The Commodity Futures Trading Commission (“CFTC”) has now joined the Securities and Exchange Commission (“SEC”) in taking a stand against broad non-disclosure provisions in employment agreements.

Last week, the CFTC announced a settlement with Trafigura Trading LLC, in which the company agreed to pay a $55 million penalty, in part because it required employees to sign agreements that impeded voluntary communications with the CFTC.

In its decision, the CFTC specifically found:

Between July 31, 2017 and 2020, Trafigura required its employees to sign employment agreements, and requested that former employees sign separation agreements, with broad non-disclosure provisions that prohibited the sharing of Trafigura’s confidential information with third parties. These nondisclosure provisions did not contain carve-out language expressly permitting communications with law enforcement or regulators like the Commission.

The CFTC concluded that such non-disclosure provisions violate Regulation 165.19(b), 17 C.F.R. § 165.19(b) (2023), implementing Section 23(h)-(j) of the Act, 7 U.S.C. § 26(h)–(j), even without any additional actions impeding communications.

As a result of this finding, among others involving misappropriation of material nonpublic information and manipulative conduct, the CFTC not only levied a significant fine on Trafigura, but imposed a host of conditions and undertakings with which Trafigura was required to comply.
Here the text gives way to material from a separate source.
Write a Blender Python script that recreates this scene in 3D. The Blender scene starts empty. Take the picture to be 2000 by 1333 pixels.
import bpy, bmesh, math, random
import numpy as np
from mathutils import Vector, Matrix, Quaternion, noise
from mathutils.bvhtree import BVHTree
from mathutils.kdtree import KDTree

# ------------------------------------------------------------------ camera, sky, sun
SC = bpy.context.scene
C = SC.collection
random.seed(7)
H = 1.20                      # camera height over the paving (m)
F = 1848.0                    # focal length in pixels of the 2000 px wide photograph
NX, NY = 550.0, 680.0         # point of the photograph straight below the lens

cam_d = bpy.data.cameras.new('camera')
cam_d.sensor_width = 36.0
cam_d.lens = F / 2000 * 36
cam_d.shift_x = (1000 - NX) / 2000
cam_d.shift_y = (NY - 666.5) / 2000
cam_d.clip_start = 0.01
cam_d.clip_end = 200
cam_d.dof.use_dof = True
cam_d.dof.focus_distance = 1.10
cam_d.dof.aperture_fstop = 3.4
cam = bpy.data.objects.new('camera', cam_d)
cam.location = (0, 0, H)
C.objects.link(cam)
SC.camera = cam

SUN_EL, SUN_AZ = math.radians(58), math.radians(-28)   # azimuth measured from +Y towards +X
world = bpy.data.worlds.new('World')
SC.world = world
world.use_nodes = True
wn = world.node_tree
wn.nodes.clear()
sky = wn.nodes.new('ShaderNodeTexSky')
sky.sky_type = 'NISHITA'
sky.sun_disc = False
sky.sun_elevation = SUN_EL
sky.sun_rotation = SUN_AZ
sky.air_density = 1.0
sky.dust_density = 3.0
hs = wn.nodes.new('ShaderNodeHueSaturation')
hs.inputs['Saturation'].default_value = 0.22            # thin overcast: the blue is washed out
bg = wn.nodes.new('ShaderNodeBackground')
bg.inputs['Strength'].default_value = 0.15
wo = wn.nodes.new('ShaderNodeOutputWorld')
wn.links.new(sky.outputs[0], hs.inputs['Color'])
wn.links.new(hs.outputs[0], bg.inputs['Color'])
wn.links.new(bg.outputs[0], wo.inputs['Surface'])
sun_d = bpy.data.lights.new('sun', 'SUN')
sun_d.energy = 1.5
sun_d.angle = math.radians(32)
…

Relevant here, the CFTC required that Trafigura modify its non-disclosure provisions to include language making clear that “no term in any such Agreement should be understood to limit or prevent the filing of a complaint with; or voluntary, lawful communication with; or disclosure of information to any federal, state, or local governmental regulatory or law enforcement agency.” 

Director of the Whistleblower Office Brian Young commented, “This is the first CFTC action charging a company under regulations designed to prevent interference with whistleblower communications. This groundbreaking action demonstrates the CFTC’s commitment to protecting potential whistleblowers and puts the market on notice that the CFTC will not tolerate contractual arrangements that could impede communication by potential witnesses.”

We have long reported on the SEC’s targeting of employment agreements. With the CFTC following suit, employers should expect additional agencies to scrutinize language in employment agreements, separation agreements and other employment-related documents, such as employee handbooks and Codes of Conduct. To minimize such scrutiny and exposure employers should take action to modify non-disclosure and other provisions such as non-disparagement and confidentiality clauses that might have the purpose or effect of impeding agency communications.  Such modifications must include carve-out language clarifying that nothing precludes current and former employees from communicating in any way with a government agency, such as the CFTC or the SEC. It is more important than ever for employers to work with counsel to conduct a comprehensive review of their policies, practices, and agreements for language that such agencies may find problematic.